== Challenge ==
Write out every record below exactly as it appears.

--- Begin Input rows ---

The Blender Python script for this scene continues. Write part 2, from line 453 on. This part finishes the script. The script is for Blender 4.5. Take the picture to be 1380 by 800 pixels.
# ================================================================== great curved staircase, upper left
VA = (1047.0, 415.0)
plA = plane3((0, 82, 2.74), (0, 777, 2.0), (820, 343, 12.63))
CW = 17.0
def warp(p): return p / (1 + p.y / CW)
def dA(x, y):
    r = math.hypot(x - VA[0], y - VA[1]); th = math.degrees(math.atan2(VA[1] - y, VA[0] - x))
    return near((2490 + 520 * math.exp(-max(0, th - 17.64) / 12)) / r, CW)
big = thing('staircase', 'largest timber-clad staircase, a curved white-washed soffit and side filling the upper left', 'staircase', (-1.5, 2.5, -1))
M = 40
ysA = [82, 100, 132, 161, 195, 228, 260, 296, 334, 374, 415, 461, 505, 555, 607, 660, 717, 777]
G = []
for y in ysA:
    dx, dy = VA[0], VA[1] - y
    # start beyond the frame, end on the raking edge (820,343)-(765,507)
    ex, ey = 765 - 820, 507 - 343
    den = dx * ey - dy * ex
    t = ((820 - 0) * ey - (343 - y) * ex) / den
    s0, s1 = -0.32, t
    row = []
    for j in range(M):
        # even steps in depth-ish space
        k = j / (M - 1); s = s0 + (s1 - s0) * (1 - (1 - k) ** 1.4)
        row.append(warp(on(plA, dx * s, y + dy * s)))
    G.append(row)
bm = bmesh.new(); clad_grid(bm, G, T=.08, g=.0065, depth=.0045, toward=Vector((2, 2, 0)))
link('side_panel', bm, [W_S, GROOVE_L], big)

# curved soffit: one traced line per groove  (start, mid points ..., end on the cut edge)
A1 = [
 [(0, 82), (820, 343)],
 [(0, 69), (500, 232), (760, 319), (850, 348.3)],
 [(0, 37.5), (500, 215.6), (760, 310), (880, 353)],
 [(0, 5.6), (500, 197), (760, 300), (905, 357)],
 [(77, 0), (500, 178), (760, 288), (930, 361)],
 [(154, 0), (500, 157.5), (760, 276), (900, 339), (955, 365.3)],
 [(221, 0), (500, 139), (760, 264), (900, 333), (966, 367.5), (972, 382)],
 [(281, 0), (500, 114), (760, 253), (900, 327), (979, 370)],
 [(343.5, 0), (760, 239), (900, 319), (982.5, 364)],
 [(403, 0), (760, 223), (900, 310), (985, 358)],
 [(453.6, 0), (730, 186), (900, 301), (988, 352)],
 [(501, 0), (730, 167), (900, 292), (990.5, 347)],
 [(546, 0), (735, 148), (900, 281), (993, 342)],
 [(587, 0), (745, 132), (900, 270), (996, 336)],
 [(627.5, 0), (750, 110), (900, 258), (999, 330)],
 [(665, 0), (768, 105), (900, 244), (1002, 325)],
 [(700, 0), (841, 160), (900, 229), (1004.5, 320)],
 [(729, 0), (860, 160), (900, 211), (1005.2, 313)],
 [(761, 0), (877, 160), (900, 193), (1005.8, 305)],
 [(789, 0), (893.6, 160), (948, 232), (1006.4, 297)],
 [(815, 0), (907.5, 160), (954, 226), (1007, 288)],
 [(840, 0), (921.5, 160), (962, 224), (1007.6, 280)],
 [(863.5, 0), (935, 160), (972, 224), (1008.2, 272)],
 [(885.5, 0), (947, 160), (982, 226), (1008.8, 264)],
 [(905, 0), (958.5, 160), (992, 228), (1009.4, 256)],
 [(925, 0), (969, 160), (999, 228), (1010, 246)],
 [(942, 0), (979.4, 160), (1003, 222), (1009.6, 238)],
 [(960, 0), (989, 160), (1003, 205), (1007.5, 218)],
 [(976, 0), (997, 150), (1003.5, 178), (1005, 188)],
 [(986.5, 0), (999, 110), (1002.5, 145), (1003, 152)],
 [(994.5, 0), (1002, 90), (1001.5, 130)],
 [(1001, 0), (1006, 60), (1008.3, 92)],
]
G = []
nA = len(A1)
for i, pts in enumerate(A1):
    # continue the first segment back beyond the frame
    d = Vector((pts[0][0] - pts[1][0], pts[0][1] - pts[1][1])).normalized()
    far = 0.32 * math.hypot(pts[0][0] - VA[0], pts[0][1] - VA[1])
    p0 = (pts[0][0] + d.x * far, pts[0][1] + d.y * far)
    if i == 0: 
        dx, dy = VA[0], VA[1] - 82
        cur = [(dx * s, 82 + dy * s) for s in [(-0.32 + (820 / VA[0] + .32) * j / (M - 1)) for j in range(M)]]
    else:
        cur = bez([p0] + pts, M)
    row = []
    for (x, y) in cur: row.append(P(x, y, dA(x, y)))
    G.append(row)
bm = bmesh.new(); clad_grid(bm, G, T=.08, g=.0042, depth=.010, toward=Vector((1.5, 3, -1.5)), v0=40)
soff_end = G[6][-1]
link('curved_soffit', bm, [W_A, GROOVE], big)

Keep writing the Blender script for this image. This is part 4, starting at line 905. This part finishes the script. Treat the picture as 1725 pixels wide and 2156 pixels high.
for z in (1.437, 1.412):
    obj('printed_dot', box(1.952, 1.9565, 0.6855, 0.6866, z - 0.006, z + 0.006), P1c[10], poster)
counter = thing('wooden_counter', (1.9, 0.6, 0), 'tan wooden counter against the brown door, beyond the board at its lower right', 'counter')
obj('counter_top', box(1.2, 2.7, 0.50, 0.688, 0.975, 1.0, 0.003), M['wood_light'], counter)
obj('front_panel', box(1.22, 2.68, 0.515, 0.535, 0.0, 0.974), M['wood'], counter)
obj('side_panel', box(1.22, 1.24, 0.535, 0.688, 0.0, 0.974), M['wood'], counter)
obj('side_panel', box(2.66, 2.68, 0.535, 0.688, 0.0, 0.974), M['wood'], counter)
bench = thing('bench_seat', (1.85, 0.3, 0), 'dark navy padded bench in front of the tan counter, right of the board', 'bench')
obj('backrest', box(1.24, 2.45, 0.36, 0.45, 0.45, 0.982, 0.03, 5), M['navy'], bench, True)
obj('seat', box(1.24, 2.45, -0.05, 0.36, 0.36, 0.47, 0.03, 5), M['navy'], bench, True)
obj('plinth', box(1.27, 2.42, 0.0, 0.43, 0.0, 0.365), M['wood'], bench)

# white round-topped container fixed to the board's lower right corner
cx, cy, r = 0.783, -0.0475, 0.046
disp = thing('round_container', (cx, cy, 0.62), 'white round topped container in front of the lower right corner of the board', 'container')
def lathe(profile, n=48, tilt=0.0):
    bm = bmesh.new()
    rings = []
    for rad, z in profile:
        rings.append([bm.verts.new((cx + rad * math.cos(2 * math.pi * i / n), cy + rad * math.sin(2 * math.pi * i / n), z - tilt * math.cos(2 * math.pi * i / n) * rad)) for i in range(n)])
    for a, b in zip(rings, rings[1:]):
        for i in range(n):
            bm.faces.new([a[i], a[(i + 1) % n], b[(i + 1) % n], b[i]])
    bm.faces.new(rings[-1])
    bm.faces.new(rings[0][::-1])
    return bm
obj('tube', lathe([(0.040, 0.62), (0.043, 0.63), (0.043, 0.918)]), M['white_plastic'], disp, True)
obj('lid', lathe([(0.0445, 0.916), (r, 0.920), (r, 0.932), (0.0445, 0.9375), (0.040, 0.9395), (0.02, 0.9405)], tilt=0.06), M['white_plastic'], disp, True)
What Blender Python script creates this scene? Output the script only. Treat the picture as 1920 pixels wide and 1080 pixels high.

--- End Input rows ---

== Solution to this task ==
The Blender Python script for this scene continues. Write part 2, from line 453 on. This part finishes the script. The script is for Blender 4.5. Take the picture to be 1380 by 800 pixels.
# ================================================================== great curved staircase, upper left
VA = (1047.0, 415.0)
plA = plane3((0, 82, 2.74), (0, 777, 2.0), (820, 343, 12.63))
CW = 17.0
def warp(p): return p / (1 + p.y / CW)
def dA(x, y):
    r = math.hypot(x - VA[0], y - VA[1]); th = math.degrees(math.atan2(VA[1] - y, VA[0] - x))
    return near((2490 + 520 * math.exp(-max(0, th - 17.64) / 12)) / r, CW)
big = thing('staircase', 'largest timber-clad staircase, a curved white-washed soffit and side filling the upper left', 'staircase', (-1.5, 2.5, -1))
M = 40
ysA = [82, 100, 132, 161, 195, 228, 260, 296, 334, 374, 415, 461, 505, 555, 607, 660, 717, 777]
G = []
for y in ysA:
    dx, dy = VA[0], VA[1] - y
    # start beyond the frame, end on the raking edge (820,343)-(765,507)
    ex, ey = 765 - 820, 507 - 343
    den = dx * ey - dy * ex
    t = ((820 - 0) * ey - (343 - y) * ex) / den
    s0, s1 = -0.32, t
    row = []
    for j in range(M):
        # even steps in depth-ish space
        k = j / (M - 1); s = s0 + (s1 - s0) * (1 - (1 - k) ** 1.4)
        row.append(warp(on(plA, dx * s, y + dy * s)))
    G.append(row)
bm = bmesh.new(); clad_grid(bm, G, T=.08, g=.0065, depth=.0045, toward=Vector((2, 2, 0)))
link('side_panel', bm, [W_S, GROOVE_L], big)

# curved soffit: one traced line per groove  (start, mid points ..., end on the cut edge)
A1 = [
 [(0, 82), (820, 343)],
 [(0, 69), (500, 232), (760, 319), (850, 348.3)],
 [(0, 37.5), (500, 215.6), (760, 310), (880, 353)],
 [(0, 5.6), (500, 197), (760, 300), (905, 357)],
 [(77, 0), (500, 178), (760, 288), (930, 361)],
 [(154, 0), (500, 157.5), (760, 276), (900, 339), (955, 365.3)],
 [(221, 0), (500, 139), (760, 264), (900, 333), (966, 367.5), (972, 382)],
 [(281, 0), (500, 114), (760, 253), (900, 327), (979, 370)],
 [(343.5, 0), (760, 239), (900, 319), (982.5, 364)],
 [(403, 0), (760, 223), (900, 310), (985, 358)],
 [(453.6, 0), (730, 186), (900, 301), (988, 352)],
 [(501, 0), (730, 167), (900, 292), (990.5, 347)],
 [(546, 0), (735, 148), (900, 281), (993, 342)],
 [(587, 0), (745, 132), (900, 270), (996, 336)],
 [(627.5, 0), (750, 110), (900, 258), (999, 330)],
 [(665, 0), (768, 105), (900, 244), (1002, 325)],
 [(700, 0), (841, 160), (900, 229), (1004.5, 320)],
 [(729, 0), (860, 160), (900, 211), (1005.2, 313)],
 [(761, 0), (877, 160), (900, 193), (1005.8, 305)],
 [(789, 0), (893.6, 160), (948, 232), (1006.4, 297)],
 [(815, 0), (907.5, 160), (954, 226), (1007, 288)],
 [(840, 0), (921.5, 160), (962, 224), (1007.6, 280)],
 [(863.5, 0), (935, 160), (972, 224), (1008.2, 272)],
 [(885.5, 0), (947, 160), (982, 226), (1008.8, 264)],
 [(905, 0), (958.5, 160), (992, 228), (1009.4, 256)],
 [(925, 0), (969, 160), (999, 228), (1010, 246)],
 [(942, 0), (979.4, 160), (1003, 222), (1009.6, 238)],
 [(960, 0), (989, 160), (1003, 205), (1007.5, 218)],
 [(976, 0), (997, 150), (1003.5, 178), (1005, 188)],
 [(986.5, 0), (999, 110), (1002.5, 145), (1003, 152)],
 [(994.5, 0), (1002, 90), (1001.5, 130)],
 [(1001, 0), (1006, 60), (1008.3, 92)],
]
G = []
nA = len(A1)
for i, pts in enumerate(A1):
    # continue the first segment back beyond the frame
    d = Vector((pts[0][0] - pts[1][0], pts[0][1] - pts[1][1])).normalized()
    far = 0.32 * math.hypot(pts[0][0] - VA[0], pts[0][1] - VA[1])
    p0 = (pts[0][0] + d.x * far, pts[0][1] + d.y * far)
    if i == 0: 
        dx, dy = VA[0], VA[1] - 82
        cur = [(dx * s, 82 + dy * s) for s in [(-0.32 + (820 / VA[0] + .32) * j / (M - 1)) for j in range(M)]]
    else:
        cur = bez([p0] + pts, M)
    row = []
    for (x, y) in cur: row.append(P(x, y, dA(x, y)))
    G.append(row)
bm = bmesh.new(); clad_grid(bm, G, T=.08, g=.0042, depth=.010, toward=Vector((1.5, 3, -1.5)), v0=40)
soff_end = G[6][-1]
link('curved_soffit', bm, [W_A, GROOVE], big)

Keep writing the Blender script for this image. This is part 4, starting at line 905. This part finishes the script. Treat the picture as 1725 pixels wide and 2156 pixels high.
for z in (1.437, 1.412):
    obj('printed_dot', box(1.952, 1.9565, 0.6855, 0.6866, z - 0.006, z + 0.006), P1c[10], poster)
counter = thing('wooden_counter', (1.9, 0.6, 0), 'tan wooden counter against the brown door, beyond the board at its lower right', 'counter')
obj('counter_top', box(1.2, 2.7, 0.50, 0.688, 0.975, 1.0, 0.003), M['wood_light'], counter)
obj('front_panel', box(1.22, 2.68, 0.515, 0.535, 0.0, 0.974), M['wood'], counter)
obj('side_panel', box(1.22, 1.24, 0.535, 0.688, 0.0, 0.974), M['wood'], counter)
obj('side_panel', box(2.66, 2.68, 0.535, 0.688, 0.0, 0.974), M['wood'], counter)
bench = thing('bench_seat', (1.85, 0.3, 0), 'dark navy padded bench in front of the tan counter, right of the board', 'bench')
obj('backrest', box(1.24, 2.45, 0.36, 0.45, 0.45, 0.982, 0.03, 5), M['navy'], bench, True)
obj('seat', box(1.24, 2.45, -0.05, 0.36, 0.36, 0.47, 0.03, 5), M['navy'], bench, True)
obj('plinth', box(1.27, 2.42, 0.0, 0.43, 0.0, 0.365), M['wood'], bench)

# white round-topped container fixed to the board's lower right corner
cx, cy, r = 0.783, -0.0475, 0.046
disp = thing('round_container', (cx, cy, 0.62), 'white round topped container in front of the lower right corner of the board', 'container')
def lathe(profile, n=48, tilt=0.0):
    bm = bmesh.new()
    rings = []
    for rad, z in profile:
        rings.append([bm.verts.new((cx + rad * math.cos(2 * math.pi * i / n), cy + rad * math.sin(2 * math.pi * i / n), z - tilt * math.cos(2 * math.pi * i / n) * rad)) for i in range(n)])
    for a, b in zip(rings, rings[1:]):
        for i in range(n):
            bm.faces.new([a[i], a[(i + 1) % n], b[(i + 1) % n], b[i]])
    bm.faces.new(rings[-1])
    bm.faces.new(rings[0][::-1])
    return bm
obj('tube', lathe([(0.040, 0.62), (0.043, 0.63), (0.043, 0.918)]), M['white_plastic'], disp, True)
obj('lid', lathe([(0.0445, 0.916), (r, 0.920), (r, 0.932), (0.0445, 0.9375), (0.040, 0.9395), (0.02, 0.9405)], tilt=0.06), M['white_plastic'], disp, True)
What Blender Python script creates this scene? Output the script only. Treat the picture as 1920 pixels wide and 1080 pixels high.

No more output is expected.